Hele kadınları bu konuda hiç anlayamamışımdır. İyi cesaret. Sen kendini yavaş yavaş bitiriyorsun, bağışıklık ve sinir sistemini çökertiyorsun. Asıl gerçek geri dönüşlerle yaşın ilerledikçe daha iyi yüzleşeceksin ve artık ne yapsan da geri dönüşü olmayan bir yola girmişsindir. Sonucu hiç de iyi olmayan, çok karanlık ve dar bir tüneldir bu. Cilt analizlerinde iyice öğrendim, kadın veya erkek içenle içmeyen çok bariz metrelerce uzaktan dahi anlaşılabiliyor. En olmadı gözlerin seni ele veriyor. Anlamadığım bu kadar mı, iradene sahip olamıyorsun? Bence bu basit konuda bile zayıfsan hiçbir şeyine de sahip değilsin. Söylediklerin de inandırıcı değil, sana saygı duymamı, seni dinlememi veya ciddiye almamı bekleme benden. Ha kızabilirsin, hatta sayfamdan hemen uzaklaşabilirsin. Ben hayatın realitesindeyim, duygusallığında veya postmodernliğinde değil. Arabesk, sadece öyle dinle ve geç şarkılardan ibarettir bende. Çok sevdiğim Müslüm abimdir. Modern olduğunu iddia edip, acıma ve acındırma tavırları içeren, masa başında dünyaları kurtaran arabesk tavırlar veya söylemler hele hiç değildir. Bu dünyada, ne acılar yaşayan insanlar var, dön bir bak, biraz empati yap. Bir coğrafyada evini terketmek zorunda kalanlar, hergün bomba, silah sesleriyle yaşamak zorunda kalanlar, bir diğerinde hergün açlık sınırında yaşayanlar...
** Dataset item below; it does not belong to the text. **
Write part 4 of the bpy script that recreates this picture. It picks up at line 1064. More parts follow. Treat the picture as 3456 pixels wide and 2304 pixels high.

Aman ya da ne istiyorsan onu yap, herkes kendinden sorumlu nasılsa. Sen kendini kendinde tüketmeye devam et. Bence hiç sakıncası yok. Başına gelenlerde benden bir merhamet veya acıma hissi bekleme. Sakın anlatma, dertlenme ve de sızlanma. Bunları dinlemeye vaktim bile yok. Çok katıyım bu konuda. Derler ya "mezardan babam çıksa" bile bu böyledir. Arkadaşım veya akrabam hiç farketmez. Allahın işine karışılmaz tabi ki ancak ileride olacak olanlar için "oh çok iyi olmuş, pek de güzel olmuş" diyeceğim ve arkamı dönüp yoluma devam edeceğim.